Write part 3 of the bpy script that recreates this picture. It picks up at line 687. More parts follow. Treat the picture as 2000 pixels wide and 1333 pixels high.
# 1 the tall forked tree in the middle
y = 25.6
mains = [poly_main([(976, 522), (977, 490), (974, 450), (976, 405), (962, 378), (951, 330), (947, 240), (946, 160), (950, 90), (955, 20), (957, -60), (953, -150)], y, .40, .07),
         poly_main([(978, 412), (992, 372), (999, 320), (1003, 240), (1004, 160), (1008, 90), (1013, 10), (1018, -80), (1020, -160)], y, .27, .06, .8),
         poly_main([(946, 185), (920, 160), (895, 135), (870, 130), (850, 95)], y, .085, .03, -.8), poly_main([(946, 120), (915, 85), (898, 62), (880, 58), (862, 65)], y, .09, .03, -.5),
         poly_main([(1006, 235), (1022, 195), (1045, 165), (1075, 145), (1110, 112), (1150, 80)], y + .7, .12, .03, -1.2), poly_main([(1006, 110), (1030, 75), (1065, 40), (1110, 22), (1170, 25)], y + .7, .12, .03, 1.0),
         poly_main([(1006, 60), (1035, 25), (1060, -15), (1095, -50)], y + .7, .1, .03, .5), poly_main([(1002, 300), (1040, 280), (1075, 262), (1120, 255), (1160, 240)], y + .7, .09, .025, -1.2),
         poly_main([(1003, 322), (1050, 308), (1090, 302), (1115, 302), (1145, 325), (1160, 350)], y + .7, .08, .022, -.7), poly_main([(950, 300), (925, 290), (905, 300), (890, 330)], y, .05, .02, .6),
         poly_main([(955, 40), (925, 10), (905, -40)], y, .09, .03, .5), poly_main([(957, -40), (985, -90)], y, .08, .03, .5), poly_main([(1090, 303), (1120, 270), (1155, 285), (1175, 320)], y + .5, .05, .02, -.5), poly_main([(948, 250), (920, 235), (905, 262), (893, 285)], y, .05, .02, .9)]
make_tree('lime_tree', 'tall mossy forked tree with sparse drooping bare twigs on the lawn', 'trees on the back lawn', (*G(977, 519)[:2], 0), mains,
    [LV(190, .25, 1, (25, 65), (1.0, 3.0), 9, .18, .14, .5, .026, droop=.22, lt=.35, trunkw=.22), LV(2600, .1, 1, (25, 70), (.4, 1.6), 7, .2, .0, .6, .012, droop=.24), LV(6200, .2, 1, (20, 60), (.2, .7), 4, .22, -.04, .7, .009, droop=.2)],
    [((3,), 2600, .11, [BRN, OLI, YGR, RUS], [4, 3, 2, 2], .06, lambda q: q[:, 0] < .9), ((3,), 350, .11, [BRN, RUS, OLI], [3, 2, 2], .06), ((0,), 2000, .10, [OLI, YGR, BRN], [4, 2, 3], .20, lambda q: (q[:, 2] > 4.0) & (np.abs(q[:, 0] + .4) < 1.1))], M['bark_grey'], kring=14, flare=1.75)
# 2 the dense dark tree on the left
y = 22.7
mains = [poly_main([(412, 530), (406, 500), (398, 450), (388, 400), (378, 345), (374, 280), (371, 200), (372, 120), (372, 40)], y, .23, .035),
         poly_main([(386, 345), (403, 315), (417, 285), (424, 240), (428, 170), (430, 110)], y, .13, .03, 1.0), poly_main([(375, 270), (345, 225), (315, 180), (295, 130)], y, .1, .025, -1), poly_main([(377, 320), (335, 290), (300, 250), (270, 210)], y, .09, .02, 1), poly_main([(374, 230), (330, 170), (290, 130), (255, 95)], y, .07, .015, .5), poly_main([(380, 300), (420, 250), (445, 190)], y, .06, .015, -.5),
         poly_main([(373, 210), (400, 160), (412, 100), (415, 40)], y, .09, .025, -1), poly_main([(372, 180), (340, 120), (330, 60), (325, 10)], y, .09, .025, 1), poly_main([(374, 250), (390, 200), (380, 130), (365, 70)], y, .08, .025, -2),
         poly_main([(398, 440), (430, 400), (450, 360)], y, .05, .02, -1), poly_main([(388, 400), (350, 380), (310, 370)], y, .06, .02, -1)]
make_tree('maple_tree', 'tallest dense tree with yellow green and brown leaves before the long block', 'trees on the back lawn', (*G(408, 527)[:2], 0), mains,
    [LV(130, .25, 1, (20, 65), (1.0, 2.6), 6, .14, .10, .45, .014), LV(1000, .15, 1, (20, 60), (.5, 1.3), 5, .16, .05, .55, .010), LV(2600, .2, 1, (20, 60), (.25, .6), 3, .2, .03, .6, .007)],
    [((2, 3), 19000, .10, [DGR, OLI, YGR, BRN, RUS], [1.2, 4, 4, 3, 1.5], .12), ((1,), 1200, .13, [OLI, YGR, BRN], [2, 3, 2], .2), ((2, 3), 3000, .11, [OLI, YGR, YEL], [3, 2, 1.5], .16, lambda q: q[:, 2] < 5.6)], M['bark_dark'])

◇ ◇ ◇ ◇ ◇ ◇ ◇

WHAT TO WORK ON
All of the data above should be transcribed exactly.

TASK ANSWER
Write part 3 of the bpy script that recreates this picture. It picks up at line 687. More parts follow. Treat the picture as 2000 pixels wide and 1333 pixels high.
# 1 the tall forked tree in the middle
y = 25.6
mains = [poly_main([(976, 522), (977, 490), (974, 450), (976, 405), (962, 378), (951, 330), (947, 240), (946, 160), (950, 90), (955, 20), (957, -60), (953, -150)], y, .40, .07),
         poly_main([(978, 412), (992, 372), (999, 320), (1003, 240), (1004, 160), (1008, 90), (1013, 10), (1018, -80), (1020, -160)], y, .27, .06, .8),
         poly_main([(946, 185), (920, 160), (895, 135), (870, 130), (850, 95)], y, .085, .03, -.8), poly_main([(946, 120), (915, 85), (898, 62), (880, 58), (862, 65)], y, .09, .03, -.5),
         poly_main([(1006, 235), (1022, 195), (1045, 165), (1075, 145), (1110, 112), (1150, 80)], y + .7, .12, .03, -1.2), poly_main([(1006, 110), (1030, 75), (1065, 40), (1110, 22), (1170, 25)], y + .7, .12, .03, 1.0),
         poly_main([(1006, 60), (1035, 25), (1060, -15), (1095, -50)], y + .7, .1, .03, .5), poly_main([(1002, 300), (1040, 280), (1075, 262), (1120, 255), (1160, 240)], y + .7, .09, .025, -1.2),
         poly_main([(1003, 322), (1050, 308), (1090, 302), (1115, 302), (1145, 325), (1160, 350)], y + .7, .08, .022, -.7), poly_main([(950, 300), (925, 290), (905, 300), (890, 330)], y, .05, .02, .6),
         poly_main([(955, 40), (925, 10), (905, -40)], y, .09, .03, .5), poly_main([(957, -40), (985, -90)], y, .08, .03, .5), poly_main([(1090, 303), (1120, 270), (1155, 285), (1175, 320)], y + .5, .05, .02, -.5), poly_main([(948, 250), (920, 235), (905, 262), (893, 285)], y, .05, .02, .9)]
make_tree('lime_tree', 'tall mossy forked tree with sparse drooping bare twigs on the lawn', 'trees on the back lawn', (*G(977, 519)[:2], 0), mains,
    [LV(190, .25, 1, (25, 65), (1.0, 3.0), 9, .18, .14, .5, .026, droop=.22, lt=.35, trunkw=.22), LV(2600, .1, 1, (25, 70), (.4, 1.6), 7, .2, .0, .6, .012, droop=.24), LV(6200, .2, 1, (20, 60), (.2, .7), 4, .22, -.04, .7, .009, droop=.2)],
    [((3,), 2600, .11, [BRN, OLI, YGR, RUS], [4, 3, 2, 2], .06, lambda q: q[:, 0] < .9), ((3,), 350, .11, [BRN, RUS, OLI], [3, 2, 2], .06), ((0,), 2000, .10, [OLI, YGR, BRN], [4, 2, 3], .20, lambda q: (q[:, 2] > 4.0) & (np.abs(q[:, 0] + .4) < 1.1))], M['bark_grey'], kring=14, flare=1.75)
# 2 the dense dark tree on the left
y = 22.7
mains = [poly_main([(412, 530), (406, 500), (398, 450), (388, 400), (378, 345), (374, 280), (371, 200), (372, 120), (372, 40)], y, .23, .035),
         poly_main([(386, 345), (403, 315), (417, 285), (424, 240), (428, 170), (430, 110)], y, .13, .03, 1.0), poly_main([(375, 270), (345, 225), (315, 180), (295, 130)], y, .1, .025, -1), poly_main([(377, 320), (335, 290), (300, 250), (270, 210)], y, .09, .02, 1), poly_main([(374, 230), (330, 170), (290, 130), (255, 95)], y, .07, .015, .5), poly_main([(380, 300), (420, 250), (445, 190)], y, .06, .015, -.5),
         poly_main([(373, 210), (400, 160), (412, 100), (415, 40)], y, .09, .025, -1), poly_main([(372, 180), (340, 120), (330, 60), (325, 10)], y, .09, .025, 1), poly_main([(374, 250), (390, 200), (380, 130), (365, 70)], y, .08, .025, -2),
         poly_main([(398, 440), (430, 400), (450, 360)], y, .05, .02, -1), poly_main([(388, 400), (350, 380), (310, 370)], y, .06, .02, -1)]
make_tree('maple_tree', 'tallest dense tree with yellow green and brown leaves before the long block', 'trees on the back lawn', (*G(408, 527)[:2], 0), mains,
    [LV(130, .25, 1, (20, 65), (1.0, 2.6), 6, .14, .10, .45, .014), LV(1000, .15, 1, (20, 60), (.5, 1.3), 5, .16, .05, .55, .010), LV(2600, .2, 1, (20, 60), (.25, .6), 3, .2, .03, .6, .007)],
    [((2, 3), 19000, .10, [DGR, OLI, YGR, BRN, RUS], [1.2, 4, 4, 3, 1.5], .12), ((1,), 1200, .13, [OLI, YGR, BRN], [2, 3, 2], .2), ((2, 3), 3000, .11, [OLI, YGR, YEL], [3, 2, 1.5], .16, lambda q: q[:, 2] < 5.6)], M['bark_dark'])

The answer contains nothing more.